Women’s Basketball: Wildcats can’t find their shot, get routed by Badgers

Kevin Trahan

Hang on for a minute...we're trying to find some more stories you might like.


Email This Story






In the wake of Sunday’s 75-55 loss at Wisconsin, Northwestern freshman point guard Karly Roser didn’t quite know what to make of her team’s performance.

“Honestly, I don’t know what to say,” she said. “We just have a lot to work on.”

The Wildcats (12-8, 2-5 Big Ten) struggled out of the gate, while the Badgers (6-13, 2-5) came out firing on all cylinders, building a 27-7 lead with six minutes and 50 seconds remaining in the first half. The Cats fought back in the second half, before Wisconsin went on another run.

“Our goal was to get it down to within 10 or 12 (points) with 10 minutes to go and we did that, but they made a big play and they just went on a run,” coach Joe McKeown said. “Defensively, we broke down everywhere.”

This is the second straight game in which the Cats have struggled early in the contest, coming off a losing effort against Michigan when they scored just 13 points in the first half.

“I mean, I want to say it was just a bad game again, but this is getting old,” junior forward Dannielle Diamant said. “They’re a really hard-working team and they out-worked us tonight.”

There are few answers for the Cats right now, as they are coming off shooting performances of 31 and 37 percent against the Badgers and Wolverines, respectively.

Inconsistent play was a problem for the second consecutive game. NU played good defense in the first half of the Michigan game, but faltered on that side of the ball in the second half. Against Wisconsin, the Cats struggled on defense in the first half, before settling down in the second half.

“Our defense could have stepped up little bit,” Roser said. “We did a little better job in the second half defending.”

Defensively, McKeown has said he likes to focus on stopping two of the opponent’s top scorers. However, his team has struggled to do that in Big Ten play, and that ended up being its Achilles’ heel on Sunday.

“Today we allowed two players to really go off on us,” he said. “We haven’t done a really good job all year shutting down (the opponent’s top two).”

The Badgers’ top two on Sunday combined for 45 points, as Anya Covington and Morgan Paige ended with 25 and 20 points, respectively.

The Cats’ offense also struggled, finishing with their lowest point total in any two-game stretch this season. NU didn’t shoot well in last Monday’s win at Illinois either, scoring just 59 points in that victory.

Diamant scored 13 points Sunday and freshman guard Morgan Jones added 11, despite shooting 4-for-17 from the field and 0-for-6 from three. They were the only two NU players to score in double figures.

“I hope it’s just a fluke,” McKeown said. “I hope, but we’ll get back to practice.”

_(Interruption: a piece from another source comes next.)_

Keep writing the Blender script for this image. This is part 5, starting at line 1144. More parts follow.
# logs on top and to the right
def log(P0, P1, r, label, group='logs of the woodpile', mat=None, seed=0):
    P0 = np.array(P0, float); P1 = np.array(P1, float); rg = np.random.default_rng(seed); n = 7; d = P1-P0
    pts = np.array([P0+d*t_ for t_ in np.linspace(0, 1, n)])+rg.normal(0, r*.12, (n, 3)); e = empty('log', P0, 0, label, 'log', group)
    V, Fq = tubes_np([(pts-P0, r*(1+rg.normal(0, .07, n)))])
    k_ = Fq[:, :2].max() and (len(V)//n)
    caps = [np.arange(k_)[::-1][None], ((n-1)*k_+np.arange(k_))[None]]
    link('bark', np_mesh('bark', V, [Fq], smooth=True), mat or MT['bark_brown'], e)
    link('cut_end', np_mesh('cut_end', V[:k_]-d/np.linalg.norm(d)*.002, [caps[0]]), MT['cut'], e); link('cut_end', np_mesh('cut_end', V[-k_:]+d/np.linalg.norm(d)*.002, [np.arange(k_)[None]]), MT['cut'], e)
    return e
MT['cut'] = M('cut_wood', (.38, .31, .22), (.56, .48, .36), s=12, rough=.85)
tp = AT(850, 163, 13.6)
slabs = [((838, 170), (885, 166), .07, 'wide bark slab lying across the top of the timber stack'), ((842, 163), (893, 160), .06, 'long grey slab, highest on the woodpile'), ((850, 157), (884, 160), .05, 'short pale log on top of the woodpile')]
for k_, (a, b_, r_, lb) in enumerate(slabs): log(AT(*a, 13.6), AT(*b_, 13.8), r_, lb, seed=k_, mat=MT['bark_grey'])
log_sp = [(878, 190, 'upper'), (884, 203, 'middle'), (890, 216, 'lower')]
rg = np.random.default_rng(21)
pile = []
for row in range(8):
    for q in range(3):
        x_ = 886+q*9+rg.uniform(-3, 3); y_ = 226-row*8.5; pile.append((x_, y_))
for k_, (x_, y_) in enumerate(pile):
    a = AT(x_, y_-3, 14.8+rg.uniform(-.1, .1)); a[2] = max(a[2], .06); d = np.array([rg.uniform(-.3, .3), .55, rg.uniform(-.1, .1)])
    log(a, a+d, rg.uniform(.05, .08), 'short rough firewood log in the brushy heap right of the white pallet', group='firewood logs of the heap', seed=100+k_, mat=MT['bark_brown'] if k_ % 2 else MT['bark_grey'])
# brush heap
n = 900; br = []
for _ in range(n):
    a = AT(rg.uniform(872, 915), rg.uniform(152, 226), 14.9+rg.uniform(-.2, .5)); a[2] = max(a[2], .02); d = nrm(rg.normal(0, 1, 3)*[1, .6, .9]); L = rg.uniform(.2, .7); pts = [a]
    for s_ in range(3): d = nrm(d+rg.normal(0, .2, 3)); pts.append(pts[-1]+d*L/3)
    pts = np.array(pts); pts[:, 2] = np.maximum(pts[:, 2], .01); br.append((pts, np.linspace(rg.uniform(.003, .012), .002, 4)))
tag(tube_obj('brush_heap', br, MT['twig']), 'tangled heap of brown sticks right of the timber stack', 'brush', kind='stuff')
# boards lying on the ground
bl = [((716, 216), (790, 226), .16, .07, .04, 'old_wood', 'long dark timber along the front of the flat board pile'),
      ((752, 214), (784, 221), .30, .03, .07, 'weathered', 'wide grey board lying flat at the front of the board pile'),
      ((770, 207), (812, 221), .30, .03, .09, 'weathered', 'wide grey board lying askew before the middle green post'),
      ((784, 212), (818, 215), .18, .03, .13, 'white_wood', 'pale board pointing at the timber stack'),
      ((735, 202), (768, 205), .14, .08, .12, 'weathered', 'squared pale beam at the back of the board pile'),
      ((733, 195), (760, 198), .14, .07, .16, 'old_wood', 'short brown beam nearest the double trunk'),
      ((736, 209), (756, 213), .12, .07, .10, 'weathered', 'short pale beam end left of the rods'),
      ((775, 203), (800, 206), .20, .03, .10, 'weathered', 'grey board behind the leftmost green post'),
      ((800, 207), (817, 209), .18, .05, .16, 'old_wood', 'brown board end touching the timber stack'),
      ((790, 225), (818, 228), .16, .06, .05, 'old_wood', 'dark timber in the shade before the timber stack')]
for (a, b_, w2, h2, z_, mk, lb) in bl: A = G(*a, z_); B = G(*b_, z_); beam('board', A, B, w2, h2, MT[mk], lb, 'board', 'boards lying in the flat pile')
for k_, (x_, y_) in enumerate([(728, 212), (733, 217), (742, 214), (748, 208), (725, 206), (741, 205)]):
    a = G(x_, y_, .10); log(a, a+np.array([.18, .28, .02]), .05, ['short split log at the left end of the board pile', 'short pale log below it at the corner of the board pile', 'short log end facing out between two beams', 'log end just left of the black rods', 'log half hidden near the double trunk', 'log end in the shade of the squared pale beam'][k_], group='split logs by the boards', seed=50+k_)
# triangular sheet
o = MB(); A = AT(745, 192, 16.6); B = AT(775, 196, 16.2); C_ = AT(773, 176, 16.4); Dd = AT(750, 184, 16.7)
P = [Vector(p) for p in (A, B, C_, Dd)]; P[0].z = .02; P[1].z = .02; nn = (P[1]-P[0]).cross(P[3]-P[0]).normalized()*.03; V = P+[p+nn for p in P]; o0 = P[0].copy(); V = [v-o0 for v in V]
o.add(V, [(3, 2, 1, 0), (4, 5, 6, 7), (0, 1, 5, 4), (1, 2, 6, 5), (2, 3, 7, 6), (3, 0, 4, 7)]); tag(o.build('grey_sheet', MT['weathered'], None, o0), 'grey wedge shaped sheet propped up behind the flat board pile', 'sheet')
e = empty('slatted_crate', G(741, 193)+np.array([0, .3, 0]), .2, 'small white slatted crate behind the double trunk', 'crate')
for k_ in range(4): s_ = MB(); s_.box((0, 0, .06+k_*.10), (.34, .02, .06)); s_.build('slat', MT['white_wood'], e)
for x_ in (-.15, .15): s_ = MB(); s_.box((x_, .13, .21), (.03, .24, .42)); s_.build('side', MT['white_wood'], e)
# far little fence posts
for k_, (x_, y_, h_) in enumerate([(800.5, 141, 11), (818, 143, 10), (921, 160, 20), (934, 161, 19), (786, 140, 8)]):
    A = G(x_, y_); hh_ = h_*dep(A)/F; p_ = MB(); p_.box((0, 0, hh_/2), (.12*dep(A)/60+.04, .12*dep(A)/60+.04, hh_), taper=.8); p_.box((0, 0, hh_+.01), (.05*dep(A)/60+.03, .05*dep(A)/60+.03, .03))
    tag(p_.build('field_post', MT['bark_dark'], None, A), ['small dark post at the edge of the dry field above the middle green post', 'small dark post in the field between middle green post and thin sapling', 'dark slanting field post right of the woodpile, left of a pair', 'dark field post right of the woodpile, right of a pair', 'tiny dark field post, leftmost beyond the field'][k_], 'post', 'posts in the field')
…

Roser, who finished with six points and was 3-for-6 shooting, couldn’t come up with an explanation for the missed shots, either.

“Honestly, I think shots weren’t falling for us,” she said. “(It wasn’t) that we weren’t taking shots in the first place.”

Despite the weak shooting performance, Diamant found positives in NU’s performance, particularly improvements from Thursday’s game against Michigan.

“I feel like our starting five was on same page more than we were (against Michigan),” she said. “If you watch the game against Michigan, there was lot of confusion. I feel like we played more together.”

However, McKeown knows NU needs to see more than moral victories in order to make a postseason tournament.

“We’re only halfway through our league so it gives us something that, if we aspire to be around in postseason, will have to get better at,” he said.